L’intermédiaire camerounais envoie une première menace via Internet au clan Pfister le 20 janvier 2008, le jour même de l’ouverture de la Coupe d’Afrique des nations au Ghana. Ne voyant toujours aucune réaction à propos de sa commission qu’il revendique, il déverse alors toute sa bile dans la presse au retour de la Can 2008 d’où les Lions indomptables rentrent avec une inattendue 2e place. Voilà comment l’affaire Otto Pfister et des commissions occultes sur son recrutement se retrouve sur la place publique. En bien des points, cette affaire nous rapproche de certaines affaires qui ont secoué le football européen il y a quelques années, comme la dénonciation par les joueurs français Glassman et Eydelie de la corruption de l’Olympique de Marseille lors d’un match de championnat contre Valenciennes; et surtout l’arrêt Bosman.
Jean Marc Bosman, alors anonyme footballeur belge, avait porté plainte contre son club le Fc Liège auprès de la Cour européenne de Justice. Son club refusait de le transférer vers le club français Dunkerque si ce dernier ne lui verse pas une indemnité de transfert. Bosman était en fin de contrat, et a attaqué la prétention de son club à réclamer une quelconque indemnité, ainsi que la limitation à trois du nombre de joueurs étrangers par club. Par un arrête rendu le 15 décembre 1995, la Cour européenne a donné raison au joueur belge, considérant que les règles de l’Uefa qu’il avait attaquées étaient contraires à l’article 39 du Traité de Rome sur la libre circulation des travailleurs à l’intérieur de pays membres de l’Union européenne.

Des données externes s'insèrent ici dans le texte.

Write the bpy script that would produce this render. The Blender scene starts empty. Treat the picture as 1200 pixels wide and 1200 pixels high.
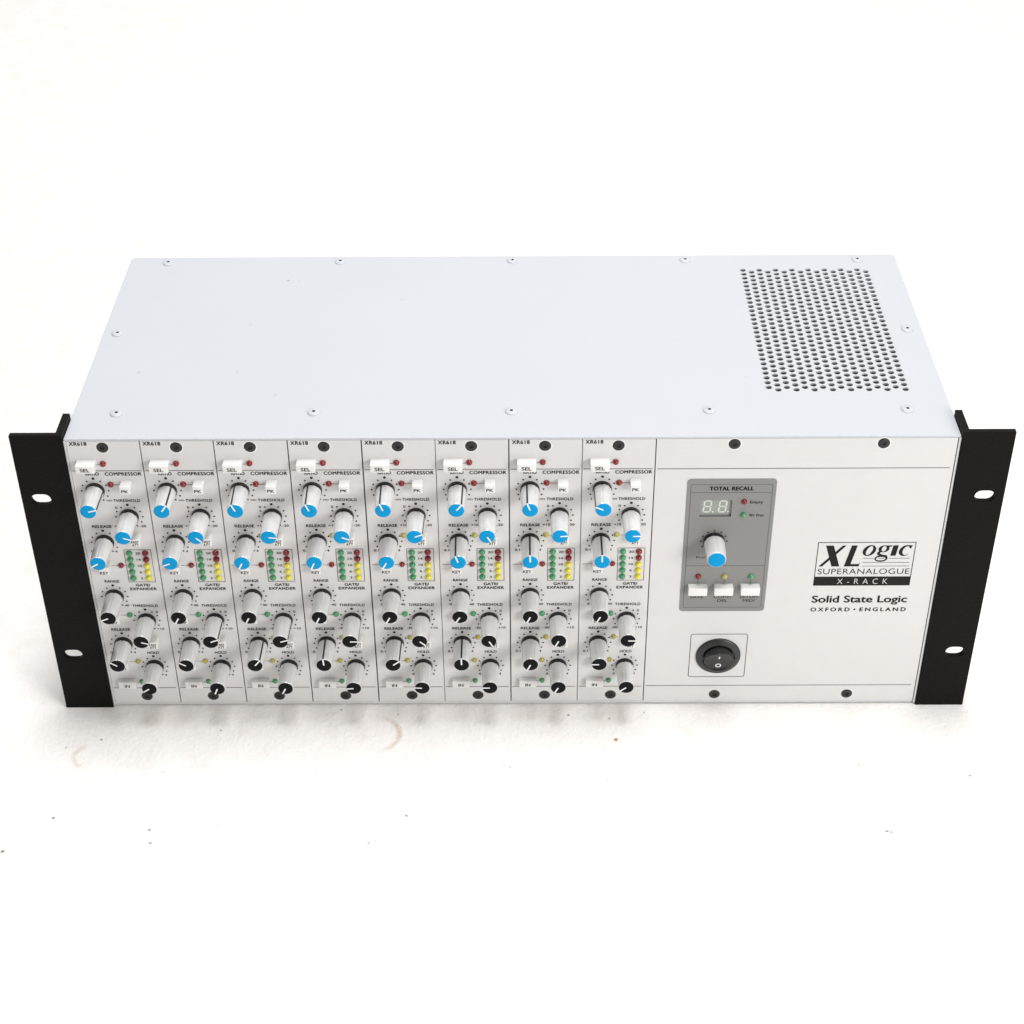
import bpy, bmesh, math, random
from mathutils import Vector, Matrix

S = 0.001                      # the scene is modelled in millimetres, built in metres
scene = bpy.context.scene
COL = scene.collection

# ------------------------------------------------------------------ camera
cam_d = bpy.data.cameras.new('camera')
cam = bpy.data.objects.new('camera', cam_d)
COL.objects.link(cam)
cam.location = (4.428 * S, -688.107 * S, 635.401 * S)
cam.rotation_euler = (0.93711, 0.0062923, 0.0020306)
cam_d.sensor_width = 36.0
cam_d.lens = 36.0 * 2024.17 / 1200.0
cam_d.clip_start = 0.01
cam_d.clip_end = 50.0
scene.camera = cam

# ------------------------------------------------------------------ world: the dim white bounce of a white studio
world = bpy.data.worlds.new('World')
scene.world = world
world.use_nodes = True
bg = world.node_tree.nodes['Background']
bg.inputs['Color'].default_value = (1.0, 0.98, 0.955, 1)
bg.inputs['Strength'].default_value = 0.37

# ------------------------------------------------------------------ lamps: overhead softbox, softbox front right
def area_light(name, loc, target, sx, sy, power, color=(1, 1, 1)):
    d = bpy.data.lights.new(name, 'AREA')
    d.shape = 'RECTANGLE'
    d.size = sx
    d.size_y = sy
    d.energy = power
    d.color = color
    o = bpy.data.objects.new(name, d)
    COL.objects.link(o)
    o.location = loc
    o.rotation_euler = (Vector(target) - Vector(loc)).to_track_quat('-Z', 'Y').to_euler()
    return o

area_light('overhead_softbox', (0.08, 0.06, 1.80), (0.04, 0.05, 0.0), 0.9, 0.5, 26.5, (0.97, 0.985, 1.0))
area_light('front_softbox', (0.95, -1.0, 0.60), (0.10, 0.0, 0.05), 0.55, 0.55, 12.8, (1.0, 0.99, 0.98))
area_light('added_background_fill', (0.0, 1.45, 1.3), (0.0, 1.75, 0.0), 3.0, 1.2, 11.5, (1.0, 1.0, 1.0))  # added fill lamp with no known source, lifts the far table to white

# ------------------------------------------------------------------ exposure
vs = scene.view_settings
vs.view_transform = 'Standard'
vs.look = 'None'
vs.exposure = 0.0
vs.gamma = 1.0
vs.use_curve_mapping = False

# ------------------------------------------------------------------ materials
def new_mat(name):
    m = bpy.data.materials.new(name)
    m.use_nodes = True
    return m, m.node_tree, m.node_tree.nodes['Principled BSDF']

def node(nt, kind, **kw):
    n = nt.nodes.new(kind)
    for k, v in kw.items():
        setattr(n, k, v)
    return n

def coords(nt):
    g = node(nt, 'ShaderNodeNewGeometry')
    return g.outputs['Position']

def noise(nt, vec, scale, detail=3.0, rough=0.5):
    n = node(nt, 'ShaderNodeTexNoise')
    n.inputs['Scale'].default_value = scale
    n.inputs['Detail'].default_value = detail
    n.inputs['Roughness'].default_value = rough
    nt.links.new(vec, n.inputs['Vector'])
    return n.outputs['Fac']

def math_node(nt, op, a, b=None, clamp=False):
    n = node(nt, 'ShaderNodeMath', operation=op, use_clamp=clamp)
    for i, v in enumerate((a, b)):
        if v is None:
            continue
        if isinstance(v, (int, float)):
            n.inputs[i].default_value = v
        else:
            nt.links.new(v, n.inputs[i])
    return n.outputs[0]

def map_range(nt, v, a, b, c, d):
    n = node(nt, 'ShaderNodeMapRange')
    nt.links.new(v, n.inputs[0])
    for i, x in enumerate((a, b, c, d)):
        n.inputs[i + 1].default_value = x
    return n.outputs[0]

def mix_col(nt, fac, a, b):
    n = node(nt, 'ShaderNodeMix', data_type='RGBA')
    if isinstance(fac, (int, float)):
        n.inputs[0].default_value = fac
    else:
        nt.links.new(fac, n.inputs[0])
    for idx, v in ((6, a), (7, b)):
        if isinstance(v, tuple):
            n.inputs[idx].default_value = (v[0], v[1], v[2], 1)
        else:
            nt.links.new(v, n.inputs[idx])
    return n.outputs[2]

def simple(name, col, rough=0.5, metallic=0.0, spec=0.5, var=0.06, vscale=220.0, bump=0.0, bscale=1500.0, coat=0.0, edge=0.0):
    """plain material with a little mottling in its colour and gloss, and optional grain"""
    m, nt, p = new_mat(name)
    pos = coords(nt)
    f = noise(nt, pos, vscale, 4.0, 0.6)
    lo = tuple(c * (1 - var) for c in col)
    hi = tuple(min(1.0, c * (1 + var)) for c in col)
    nt.links.new(mix_col(nt, f, lo, hi), p.inputs['Base Color'])
    nt.links.new(map_range(nt, f, 0.25, 0.75, max(0.02, rough * 0.85), min(1, rough * 1.15)), p.inputs['Roughness'])
    p.inputs['Metallic'].default_value = metallic
    p.inputs['Specular IOR Level'].default_value = spec
    p.inputs['Coat Weight'].default_value = coat
    last = None
    if edge > 0:
        bv = node(nt, 'ShaderNodeBevel', samples=4)
        bv.inputs['Radius'].default_value = edge * S
        last = bv.outputs[0]
    if bump > 0:
        b = node(nt, 'ShaderNodeBump')
        b.inputs['Strength'].default_value = bump
        b.inputs['Distance'].default_value = 0.0004
        nt.links.new(noise(nt, pos, bscale, 3.0, 0.6), b.inputs['Height'])
        if last is not None:
            nt.links.new(last, b.inputs['Normal'])
        last = b.outputs[0]
    if last is not None:
        nt.links.new(last, p.inputs['Normal'])
    return m

def add_specks(nt, colour, pos, specks, tint, wobble=None):
    """small marks at fixed spots of a surface (x, y in mm)"""
    sep = node(nt, 'ShaderNodeSeparateXYZ')
    nt.links.new(pos, sep.inputs[0])
    cmb = node(nt, 'ShaderNodeCombineXYZ')
    nt.links.new(sep.outputs[0], cmb.inputs[0])
    nt.links.new(sep.outputs[1], cmb.inputs[1])
    total = None
    for x, y, r, k in specks:
        d = node(nt, 'ShaderNodeVectorMath', operation='DISTANCE')
        nt.links.new(cmb.outputs[0], d.inputs[0])
        d.inputs[1].default_value = (x * S, y * S, 0)
        dist = d.outputs['Value']
        if wobble is not None:
            dist = math_node(nt, 'ADD', dist, wobble)
        v = map_range(nt, dist, 0.35 * r * S, r * S, k, 0.0)
        total = v if total is None else math_node(nt, 'MAXIMUM', total, v)
    return mix_col(nt, total, colour, tint)

M = {}
# front panels: fine satin silver grey paint
M['panel'] = simple('panel_paint', (0.64, 0.634, 0.627), 0.42, var=0.035, vscale=90, bump=0.05, bscale=2600, edge=0.25)
M['chassis'] = simple('chassis_paint', (0.62, 0.625, 0.63), 0.5, var=0.04, edge=0.3)
M['inside'] = simple('inner_metal', (0.16, 0.16, 0.165), 0.5, var=0.1)
M['gap'] = simple('gap_black', (0.012, 0.012, 0.012), 0.7)
M['print'] = simple('print_ink', (0.015, 0.0145, 0.014), 0.6, spec=0.12, var=0.2)
M['print_white'] = simple('print_ink_white', (0.72, 0.71, 0.69), 0.5)
M['print_line'] = simple('print_ink_line', (0.085, 0.083, 0.081), 0.6, spec=0.2, var=0.1)
M['grey_panel'] = simple('overlay_grey', (0.215, 0.215, 0.208), 0.42, var=0.03, vscale=150, bump=0.04, bscale=2500)
M['knob_body'] = simple('knob_plastic', (0.71, 0.71, 0.705), 0.22, metallic=0.30, var=0.03)
M['collar'] = simple('knob_collar', (0.012, 0.011, 0.0105), 0.32, spec=0.3, var=0.2)
M['blue'] = simple('cap_blue', (0.0, 0.29, 0.60), 0.42, spec=0.12, var=0.03)
M['black_cap'] = simple('cap_black', (0.008, 0.008, 0.0092), 0.4, spec=0.06, var=0.08)
M['pointer_white'] = simple('pointer_white', (0.82, 0.82, 0.81), 0.45)
M['pointer_black'] = simple('pointer_black', (0.012, 0.012, 0.012), 0.4)
M['button'] = simple('button_plastic', (0.76, 0.755, 0.735), 0.32, var=0.03)
M['screw'] = simple('screw_black', (0.022, 0.020, 0.019), 0.38, spec=0.35, var=0.25, bump=0.1)
M['screw_edge'] = simple('countersink_metal', (0.90, 0.89, 0.87), 0.25, metallic=0.5)
M['black_plastic'] = simple('switch_plastic', (0.011, 0.011, 0.0115), 0.28, spec=0.35, var=0.08, bump=0.05, bscale=3000)
M['bezel'] = simple('switch_bezel_plastic', (0.017, 0.017, 0.018), 0.36, spec=0.5, var=0.1)
M['display'] = simple('display_filter', (0.285, 0.305, 0.28), 0.25)
M['digit'] = simple('display_segment', (0.60, 0.65, 0.59), 0.4)

def led_mat(name, col):
    m, nt, p = new_mat(name)
    p.inputs['Base Color'].default_value = (*col, 1)
    p.inputs['Roughness'].default_value = 0.08
    p.inputs['Subsurface Weight'].default_value = 0.25
    p.inputs['Subsurface Radius'].default_value = (col[0], col[1], col[2])
    p.inputs['Subsurface Scale'].default_value = 0.0008
    p.inputs['Coat Weight'].default_value = 0.3
    return m
M['led_red'] = led_mat('led_red', (0.22, 0.003, 0.006))
M['led_green'] = led_mat('led_green', (0.065, 0.30, 0.13))
M['led_yellow'] = led_mat('led_yellow', (0.74, 0.66, 0.055))
M['led_amber'] = led_mat('led_amber', (0.42, 0.37, 0.085))

# lid: cool pale grey paint with faint smudges and a few marks
def lid_material():
    m, nt, p = new_mat('lid_paint')
    pos = coords(nt)
    f = noise(nt, pos, 11.0, 5.0, 0.6)
    g = noise(nt, pos, 500.0, 3.0, 0.6)
    c = mix_col(nt, f, (0.515, 0.533, 0.563), (0.535, 0.551, 0.573))
    wob = map_range(nt, noise(nt, pos, 900.0), 0, 1, -0.0006, 0.0006)
    c = add_specks(nt, c, pos, [(-124, 158, 1.1, .7), (-118, 157.5, .7, .35), (-190, 62, 1.5, .22), (-140, 62, 1.0, .25),
                                (-118, 40, 1.6, .16), (-139, 110, 2.0, .12), (118, 55, 1.0, .2), (86, 92, 1.0, .14), (-60, 136, 1.6, .14)],
                   (0.16, 0.16, 0.17), wob)
    nt.links.new(c, p.inputs['Base Color'])
    nt.links.new(map_range(nt, f, 0.3, 0.7, 0.40, 0.52), p.inputs['Roughness'])
    bv = node(nt, 'ShaderNodeBevel', samples=4)
    bv.inputs['Radius'].default_value = 0.5 * S
    b = node(nt, 'ShaderNodeBump')
    b.inputs['Strength'].default_value = 0.06
    b.inputs['Distance'].default_value = 0.0003
    nt.links.new(g, b.inputs['Height'])
    nt.links.new(bv.outputs[0], b.inputs['Normal'])
    nt.links.new(b.outputs[0], p.inputs['Normal'])
    return m
M['lid'] = lid_material()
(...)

C’est depuis cet arrêt historique que les joueurs issus des pays de l’Union européenne ne sont plus considérés comme étrangers dans les clubs professionnels de football sur le Vieux continent, mais présentés comme "joueurs communautaires". Fernand Taninche, va-t-il aboutir au même résultat spectaculaire? La différence de contextes sociopolitiques entre l’Europe et l’Afrique appelle à la réserve. Mais au moins, le téméraire intermédiaire aura eu le mérite de briser la loi de l’Omerta qui gouverne habituellement les affaires mafieuses du football. On peut présager que, dans le microcosme alambiqué du football camerounais, rien ne se passera plus comme avant. Grâce peut-être à Taninche!